After the image is extracted, we use Imviz to load the image, so we can create the region files.

We now proceed by creating a source and background region. These are named by default: Subset 1 and Subset 2. This can be done by first selecting the region button (the circle with two dots inside, the third from the right in the top menu), then creating a region around the source (this will be designated Subset1). To create a new region for the background, select 'No Selection (create new)' from the dropdown list next to 'Import Data', as shown in the following image:

# initlialize the tool
imviz = Imviz()
viewer = imviz.default_viewer


# load the image
imviz.load_data('nu_image.fits')

# display the tool
imviz.show()

# customize the viewer
if viewer.shape is not None:
    viewer.zoom(2)
    viewer.set_colormap('Hot')
    viewer.stretch = 'sqrt'
    viewer.cuts = [.5, 30]

We now proceed by creating a source and background region. These are named by default: Subset 1 and Subset 2

The regions can be saved using the following:

regions = imviz.get_interactive_regions()
print(regions)

4.1 Save the Regions in Image Units

# The following write region files in image units
regions['Subset 1'].write('source.reg', format='ds9', overwrite=True)
regions['Subset 2'].write('background.reg', format='ds9', overwrite=True)

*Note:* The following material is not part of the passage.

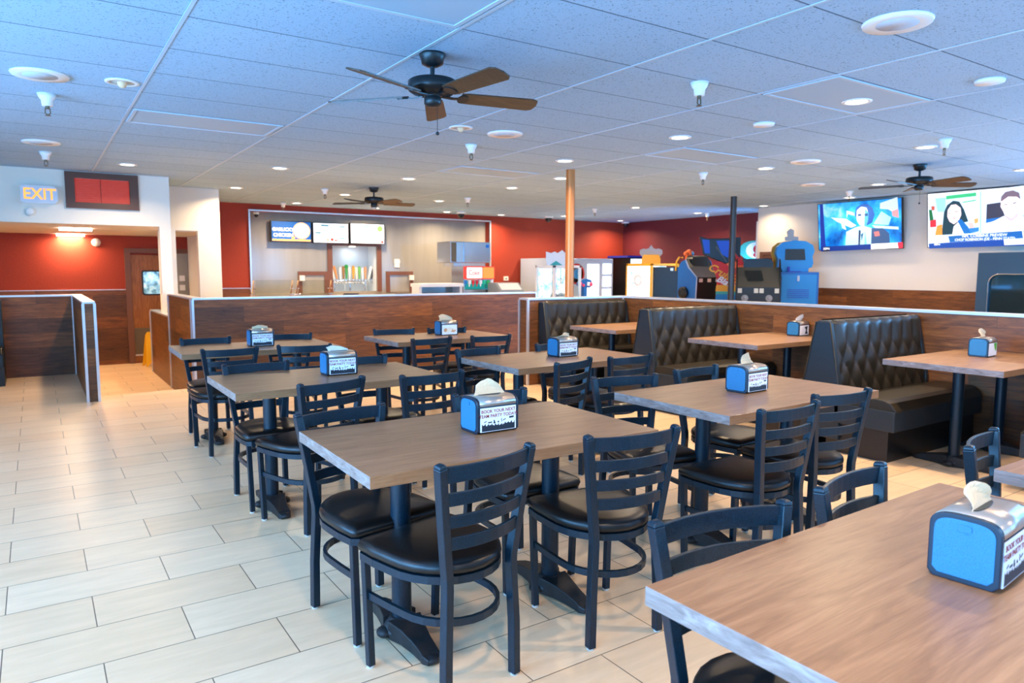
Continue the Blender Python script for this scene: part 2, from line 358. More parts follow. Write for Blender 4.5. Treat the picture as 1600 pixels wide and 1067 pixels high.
# half walls clad in wood planks, with their metal caps and corner trims
def halfwall(name, x0, y0, x1, y1, z0, z1, capname, ov=.006, cap_t=.022):
    mb = MB(); mb.box((x0, y0, z0), (x1, y1, z1))
    o = struct(name, mb, ['clad_x', 'clad_y'])
    for p in o.data.polygons:
        if abs(p.normal.x) > .5: p.material_index = 1
    mb = MB(); mb.box((x0-ov, y0-ov, z1), (x1+ov, y1+ov, z1+cap_t))
    for x, y in ((x0, y0), (x1, y0), (x0, y1), (x1, y1)): mb.box((x-.013, y-.013, z0), (x+.013, y+.013, z1))
    struct(capname, mb, 'alu')
H = 1.045
halfwall('wall_partition_back', 1.54, 9.1, 6.55, 9.22, 0, H, 'trim_6')
halfwall('wall_partition_hall', 1.54, 9.235, 1.66, 10.95, LOW, H, 'trim_7')
halfwall('wall_partition_step', 1.54, 10.97, 1.66, 12.9, LOW, .73, 'trim_8')
halfwall('wall_partition_left', .405, 8.68, .51, 11.14, LOW, H, 'trim_9')
halfwall('wall_partition_rear_left', XL, 11.16, .51, 11.28, LOW, H, 'trim_10')
halfwall('wall_partition_booths', 4.96, 7.06, 6.64, 7.24, 0, H, 'trim_11')
halfwall('wall_partition_right', 6.5, YF, 6.64, 7.04, 0, H, 'trim_12')

# ------------------------------------------------------------------ hall: door, sign, high window
Y = YB
d = MB(); d.box((1.33, Y-.05, LOW), (1.42, Y-.001, 1.77)); d.box((2.36, Y-.05, LOW), (2.45, Y-.001, 1.77)); d.box((1.42, Y-.05, 1.69), (2.36, Y-.001, 1.77))
do = struct('door_1', d, 'brown')
lf = MB(); lf.box((1.42, Y-.03, LOW+.02), (2.08, Y-.005, 1.655)); o = lf.build('door_leaf', 'doorwood', do)
lf = MB(); lf.box((1.43, Y-.036, LOW+.16), (2.07, Y-.031, .36)); lf.build('kick_plate', mat('kick_plate', (110, 100, 84), .4, .4), do)
lf = MB(); lf.box((1.43, Y-.04, LOW+.13), (2.07, Y-.031, LOW+.16)); lf.build('door_sweep', 'alu', do)
lf = MB(); T = face((0, Y-.036, 0), (1, 0, 0), (0, 0, 1)); lf.prism(rounded(1.585, .94, 1.975, 1.385, .05), 0, .008, T=T); w = lf.build('window_gasket', 'black', do)
m = M['view'] = mat('door_window_view', (150, 200, 220), .1); mp = coords(m); n = noise(m, mp.outputs[0], 9, 4)
r = ramp(m, n.outputs[0], [(.35, (60, 100, 110)), (.5, (140, 190, 210)), (.65, (215, 240, 250))]); lk(m, r.outputs[0], bsdf(m).inputs['Base Color']); lk(m, r.outputs[0], bsdf(m).inputs['Emission Color']); bsdf(m).inputs['Emission Strength'].default_value = .7
lf = MB(); T = face((0, Y-.046, 0), (1, 0, 0), (0, 0, 1)); lf.prism(rounded(1.61, .965, 1.95, 1.36, .03), 0, .004, T=T); lf.build('window_pane', 'view', w)
lf = MB(); lf.box((2.08, Y-.02, LOW), (2.36, Y-.004, 1.69)); lf.build('grey_side_panel', 'frp', do)
for z in (1.19, 1.02):
    t = MB(); t.box((2.2, Y-.06, z), (2.29, Y-.021, z+.1)); tag(t.build('switch_box', 'plastic'), 'white wall box by the hall door, %s of two' % ('upper' if z > 1.1 else 'lower'), 'wall box', 'white boxes by the hall door')
# wet floor sign
t = thing('wet_floor_sign', 'yellow folding wet floor sign standing at the foot of the hall door', 'floor sign', (1.63, 13.7, LOW), .2)
flat('yellow', (240, 180, 20))
for sgn, nm in ((-1, 'front_panel'), (1, 'rear_panel')):
    q = MB(); q.prism([(-.13, 0), (-.1, 0), (-.06, .06), (.06, .06), (.1, 0), (.13, 0), (.09, .55), (.06, .6), (-.06, .6), (-.09, .55)], -.008, .008, T=Matrix.Translation((0, sgn*.1, 0)) @ Matrix.Rotation(PI/2+sgn*.16, 4, 'X'))
    q.build(nm, 'yellow', t)
# high window with red blind in the header
T = face((.385, 10.82, 2.187), (1, 0, 0), (0, 0, 1)); q = MB(); w_, h_ = .835, .46
for a in ((0, 0, w_, .075), (0, h_-.075, w_, h_), (0, .075, .105, h_-.075), (w_-.105, .075, w_, h_-.075)): q.box((a[0], a[1], -.028), (a[2], a[3], .01), T=T)
hw = struct('window_high', q, mat('dark_brown_frame', (88, 54, 38), .4))
q = MB()
for k in range(22): z = .078+k*(h_-.155)/22; q.box((.107, z, -.02), (w_-.107, z+.0115, -.012+.004*(k % 2)), T=T)
q.build('blind', 'blind', hw)
q = MB(); q.box((w_*.47, .076, -.012), (w_*.47+.006, h_-.076, -.004), T=T); q.build('blind_cord', mat('blind_cord', (120, 30, 14), .6), hw)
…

# let's check the created region files:
!cat source.reg
!cat background.reg

4.2 Save the Regions in WCS Coordinates

# To save the image files in WCS coordinates, we can use WCS from astropy
wcs = WCS('nu_image.fits')
regions['Subset 1'].to_sky(wcs=wcs).write('source_wcs.reg', format='ds9', overwrite=True)
regions['Subset 2'].to_sky(wcs=wcs).write('background_wcs.reg', format='ds9', overwrite=True)

# let's check the created region files:
!cat source_wcs.reg
!cat background_wcs.reg

These files can now be passed to the nuproduct tool to extract the source and background spectra or light curves, as shown in the NuSTAR light curve notebook.

More details on using jdaviz can be found in the pacakge documentation.